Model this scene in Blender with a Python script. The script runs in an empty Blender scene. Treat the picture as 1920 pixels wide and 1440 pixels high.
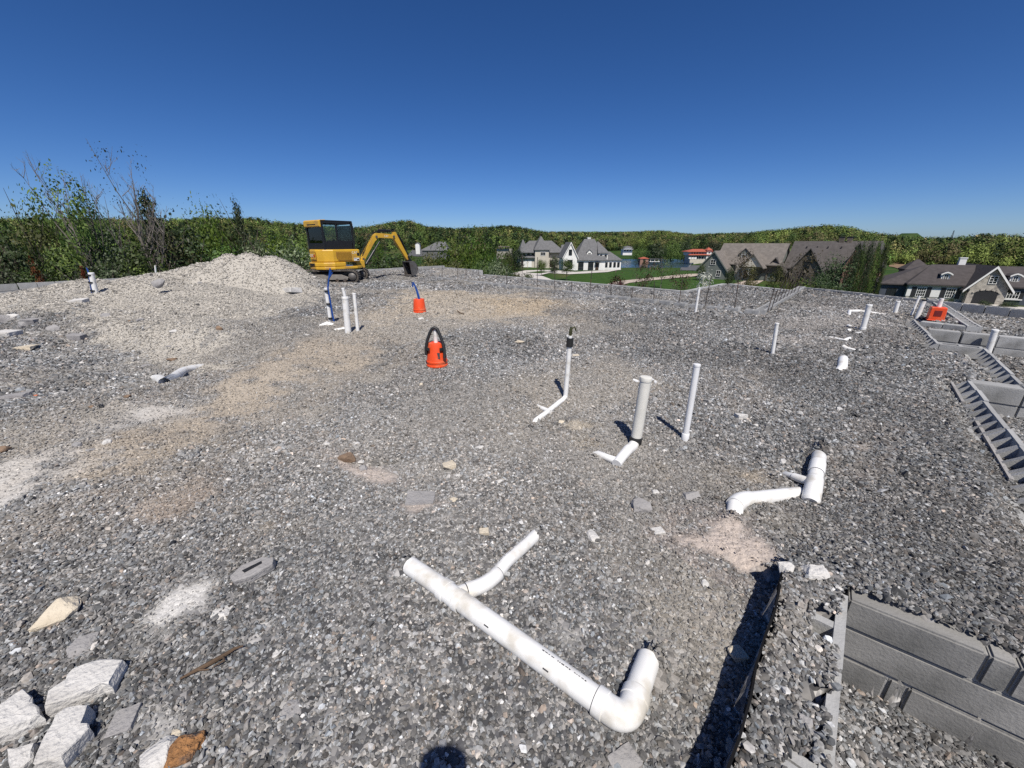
import bpy, bmesh, math, random
import numpy as np
from mathutils import Vector, Matrix, Quaternion

# ------------------------------------------------------------------ camera, sky, sun, exposure
SC = bpy.context.scene
COL = SC.collection
random.seed(7)
RNG = np.random.default_rng(7)
CAM_H, PITCH, FPX = 1.5, math.radians(19.7), 740.0
cam_data = bpy.data.cameras.new("camera")
cam_data.sensor_width = 36.0
cam_data.lens = 36.0 * FPX / 1920.0
cam_data.clip_start = 0.05
cam_data.clip_end = 9000.0
cam = bpy.data.objects.new("camera", cam_data)
COL.objects.link(cam)
cam.location = (0, 0, CAM_H)
cam.rotation_euler = (math.pi / 2 - PITCH, 0, 0)
SC.camera = cam

SUN_EL = math.radians(56)
SUN_TO = Vector((-0.17, 1.0, 0)).normalized()          # the way shadows fall on the ground
world = bpy.data.worlds.new("World")
SC.world = world
world.use_nodes = True
wn = world.node_tree.nodes
wl = world.node_tree.links
sky = wn.new("ShaderNodeTexSky")
sky.sky_type = 'NISHITA'
sky.sun_disc = False
sky.sun_elevation = SUN_EL
sky.sun_rotation = math.atan2(-SUN_TO.x, -SUN_TO.y)
sky.altitude = 300
sky.air_density = 0.6
sky.dust_density = 0.7
sky.ozone_density = 6.0
bg = wn["Background"]
grade = wn.new("ShaderNodeHueSaturation")               # the camera's richer blue, the same all over the sky
grade.inputs["Saturation"].default_value = 1.2
grade.inputs["Hue"].default_value = 0.507
wl.new(sky.outputs["Color"], grade.inputs["Color"])
wl.new(grade.outputs["Color"], bg.inputs["Color"])
bg.inputs["Strength"].default_value = 0.097
sun_data = bpy.data.lights.new("sun", 'SUN')
sun_data.energy = 5.0
sun_data.angle = math.radians(0.53)
sun_data.color = (1.0, 0.945, 0.86)
sun = bpy.data.objects.new("sun", sun_data)
COL.objects.link(sun)
sun_dir = Vector((SUN_TO.x * math.cos(SUN_EL), SUN_TO.y * math.cos(SUN_EL), -math.sin(SUN_EL)))
sun.rotation_euler = sun_dir.to_track_quat('-Z', 'Y').to_euler()
sun.location = (3, -8, 14)
SC.view_settings.view_transform = 'Standard'
SC.view_settings.look = 'None'
SC.view_settings.exposure = 0.08
SC.view_settings.gamma = 1.0
SC.view_settings.use_curve_mapping = False
SC.render.engine = 'CYCLES'
SC.cycles.use_denoising = False
SC.cycles.max_bounces = 5
SC.cycles.diffuse_bounces = 2
SC.cycles.glossy_bounces = 2
SC.cycles.transmission_bounces = 3
SC.cycles.transparent_max_bounces = 6

# ------------------------------------------------------------------ helpers: layout
SP, CP = math.sin(PITCH), math.cos(PITCH)


def ray(px, py):
    """A survey sighting taken from the photograph: direction of the sight line."""
    u, v = (px - 960) / FPX, (py - 720) / FPX
    return Vector((u, CP - v * SP, -(SP + v * CP)))


def at_z(px, py, z=0.0):
    d = ray(px, py)
    t = (z - CAM_H) / d.z
    return Vector((d.x * t, d.y * t, z))


def at_t(px, py, t):
    """Point on the sight line at depth t."""
    d = ray(px, py)
    return Vector((d.x * t, d.y * t, CAM_H + d.z * t))


def at_y(px, py, y):
    d = ray(px, py)
    t = y / d.y
    return Vector((d.x * t, y, CAM_H + d.z * t))


def depth(p):
    return p.y * CP + (CAM_H - p.z) * SP


# ------------------------------------------------------------------ helpers: numpy noise and polygons
_TAB = RNG.random((256, 256))


def vnoise(x, y, s=1.0, o=0):
    x = np.asarray(x, float) / s + 37.3 + o * 11.7
    y = np.asarray(y, float) / s + 91.1 + o * 5.3
    xi, yi = np.floor(x).astype(int), np.floor(y).astype(int)
    fx, fy = x - xi, y - yi
    fx, fy = fx * fx * (3 - 2 * fx), fy * fy * (3 - 2 * fy)
    a, b = _TAB[xi % 256, yi % 256], _TAB[(xi + 1) % 256, yi % 256]
    c, d = _TAB[xi % 256, (yi + 1) % 256], _TAB[(xi + 1) % 256, (yi + 1) % 256]
    return (a * (1 - fx) + b * fx) * (1 - fy) + (c * (1 - fx) + d * fx) * fy - 0.5


def fbm(x, y, s, n=4, o=0):
    v = 0
    for i in range(n):
        v = v + vnoise(x, y, s / 2 ** i, o + i) / 1.8 ** i
    return v


def sstep(a, b, x):
    t = np.clip((x - a) / (b - a), 0, 1)
    return t * t * (3 - 2 * t)


def in_poly(x, y, poly):
    x, y = np.asarray(x, float), np.asarray(y, float)
    r = np.zeros(x.shape, bool)
    n = len(poly)
    for i in range(n):
        x0, y0 = poly[i][0], poly[i][1]
        x1, y1 = poly[(i + 1) % n][0], poly[(i + 1) % n][1]
        if y0 == y1:
            continue
        c = ((y0 > y) != (y1 > y)) & (x < (x1 - x0) * (y - y0) / (y1 - y0) + x0)
        r ^= c
    return r


def seg_dist(x, y, a, b):
    ax, ay = a[0], a[1]
    dx, dy = b[0] - ax, b[1] - ay
    L = dx * dx + dy * dy
    t = np.clip(((x - ax) * dx + (y - ay) * dy) / L, 0, 1)
    return np.hypot(x - ax - t * dx, y - ay - t * dy)


def poly_dist(x, y, poly):
    d = np.full(np.shape(x), 1e9)
    for i in range(len(poly)):
        d = np.minimum(d, seg_dist(x, y, poly[i], poly[(i + 1) % len(poly)]))
    return d


# ------------------------------------------------------------------ helpers: meshes and objects
class MB:
    """Collects boxes, tubes, prisms and plates; build() links them as one mesh object."""

    def __init__(self):
        self.v, self.f = [], []

    def add(self, vs, fs, M=None):
        o = len(self.v)
        for p in vs:
            p = Vector(p)
            self.v.append(tuple(M @ p) if M is not None else tuple(p))
        self.f += [tuple(i + o for i in f) for f in fs]
        return self

    def box(self, c, s, M=None, rz=0.0, rx=0.0, ry=0.0, taper=(1, 1)):
        hx, hy, hz = s[0] / 2, s[1] / 2, s[2] / 2
        tx, ty = taper
        vs = [(-hx, -hy, -hz), (hx, -hy, -hz), (hx, hy, -hz), (-hx, hy, -hz),
              (-hx * tx, -hy * ty, hz), (hx * tx, -hy * ty, hz), (hx * tx, hy * ty, hz), (-hx * tx, hy * ty, hz)]
        R = Matrix.Translation(c) @ Matrix.Rotation(rz, 4, 'Z') @ Matrix.Rotation(ry, 4, 'Y') @ Matrix.Rotation(rx, 4, 'X')
        if M is not None:
            R = M @ R
        return self.add(vs, [(0, 3, 2, 1), (4, 5, 6, 7), (0, 1, 5, 4), (1, 2, 6, 5), (2, 3, 7, 6), (3, 0, 4, 7)], R)

    def tube(self, pts, r, n=12, caps=True, M=None):
        pts = [Vector(p) for p in pts]
        rs = r if isinstance(r, (list, tuple)) else [r] * len(pts)
        tang = []
        for i in range(len(pts)):
            a, b = pts[max(i - 1, 0)], pts[min(i + 1, len(pts) - 1)]
            tang.append((b - a).normalized())
        up = Vector((0, 0, 1)) if abs(tang[0].z) < 0.9 else Vector((1, 0, 0))
        nrm = (up - tang[0] * up.dot(tang[0])).normalized()
        vs, fs = [], []
        for i, p in enumerate(pts):
            if i:
                q = tang[i - 1].rotation_difference(tang[i])
                nrm = (q @ nrm).normalized()
            bi = tang[i].cross(nrm)
            for k in range(n):
                a = 2 * math.pi * k / n
                vs.append(p + (nrm * math.cos(a) + bi * math.sin(a)) * rs[i])
        for i in range(len(pts) - 1):
            for k in range(n):
                k2 = (k + 1) % n
                fs.append((i * n + k, i * n + k2, (i + 1) * n + k2, (i + 1) * n + k))
        if caps:
            fs.append(tuple(range(n - 1, -1, -1)))
            e = (len(pts) - 1) * n
            fs.append(tuple(e + k for k in range(n)))
        return self.add(vs, fs, M)

    def lathe(self, prof, n=24, M=None, c=(0, 0, 0)):
        vs, fs = [], []
        for r, z in prof:
            for k in range(n):
                a = 2 * math.pi * k / n
                vs.append((c[0] + r * math.cos(a), c[1] + r * math.sin(a), c[2] + z))
        for i in range(len(prof) - 1):
            for k in range(n):
                k2 = (k + 1) % n
                fs.append((i * n + k, i * n + k2, (i + 1) * n + k2, (i + 1) * n + k))
        fs.append(tuple(range(n - 1, -1, -1)))
        e = (len(prof) - 1) * n
        fs.append(tuple(e + k for k in range(n)))
        return self.add(vs, fs, M)

    def prism(self, poly, d0, d1, axis='y', M=None):
        """A 2D outline extruded from d0 to d1. axis 'y': outline in (x, z); 'z': in (x, y); 'x': in (y, z)."""
        n = len(poly)

        def P(a, b, d):
            return (a, d, b) if axis == 'y' else (a, b, d) if axis == 'z' else (d, a, b)
        vs = [P(a, b, d0) for a, b in poly] + [P(a, b, d1) for a, b in poly]
        fs = [tuple(range(n)), tuple(range(2 * n - 1, n - 1, -1))]
        fs += [(i, n + i, n + (i + 1) % n, (i + 1) % n) for i in range(n)]
        return self.add(vs, fs, M)

    def mesh(self, name, mat=None, smooth=False):
        me = bpy.data.meshes.new(name)
        me.from_pydata([tuple(p) for p in self.v], [], self.f)
        bm = bmesh.new()
        bm.from_mesh(me)
        bmesh.ops.recalc_face_normals(bm, faces=bm.faces)
        bm.to_mesh(me)
        bm.free()
        if smooth:
            me.polygons.foreach_set("use_smooth", [len(p.vertices) <= 4 for p in me.polygons])
            me.set_sharp_from_angle(angle=math.radians(38))
        if mat:
            me.materials.append(mat)
        return me

    def build(self, name, mat=None, parent=None, smooth=False, loc=None):
        o = bpy.data.objects.new(name, self.mesh(name, mat, smooth))
        COL.objects.link(o)
        if parent is not None:
            o.parent = parent
        if loc is not None:
            o.location = loc
        return o


def bevel(o, w=0.01, seg=2, ang=40):
    m = o.modifiers.new("edges", 'BEVEL')
    m.width = w
    m.segments = seg
    m.limit_method = 'ANGLE'
    m.angle_limit = math.radians(ang)
    m.harden_normals = False
    return o


def tag(o, label=None, cat=None, group=None, kind=None):
    if label:
        o["label"] = label
    if cat:
        o["category"] = cat
    if group:
        o["group"] = group
    if kind:
        o["kind"] = kind
    return o


def thing(name, label, cat, loc=(0, 0, 0), rz=0.0, group=None):
    o = bpy.data.objects.new(name, None)
    o.empty_display_size = 0.2
    COL.objects.link(o)
    o.location = loc
    o.rotation_euler = (0, 0, rz)
    return tag(o, label, cat, group)


def inst(name, me, parent=None, loc=(0, 0, 0), rot=(0, 0, 0), scale=(1, 1, 1)):
    o = bpy.data.objects.new(name, me)
    COL.objects.link(o)
    if parent is not None:
        o.parent = parent
    o.location, o.rotation_euler, o.scale = loc, rot, scale
    return o


# ------------------------------------------------------------------ helpers: materials
def lin(c):
    return tuple(((v / 12.92) if v <= 0.04045 else ((v + 0.055) / 1.055) ** 2.4) for v in c)


def nodes_of(name):
    m = bpy.data.materials.new(name)
    m.use_nodes = True
    nt = m.node_tree
    return m, nt, nt.nodes, nt.links, nt.nodes["Principled BSDF"]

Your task
Only lines belong in the copy: transcribe those from the start of the data through the line that contains "SC.camera = cam", and skip the pictures.

Final result
Model this scene in Blender with a Python script. The script runs in an empty Blender scene. Treat the picture as 1920 pixels wide and 1440 pixels high.
import bpy, bmesh, math, random
import numpy as np
from mathutils import Vector, Matrix, Quaternion

# ------------------------------------------------------------------ camera, sky, sun, exposure
SC = bpy.context.scene
COL = SC.collection
random.seed(7)
RNG = np.random.default_rng(7)
CAM_H, PITCH, FPX = 1.5, math.radians(19.7), 740.0
cam_data = bpy.data.cameras.new("camera")
cam_data.sensor_width = 36.0
cam_data.lens = 36.0 * FPX / 1920.0
cam_data.clip_start = 0.05
cam_data.clip_end = 9000.0
cam = bpy.data.objects.new("camera", cam_data)
COL.objects.link(cam)
cam.location = (0, 0, CAM_H)
cam.rotation_euler = (math.pi / 2 - PITCH, 0, 0)
SC.camera = cam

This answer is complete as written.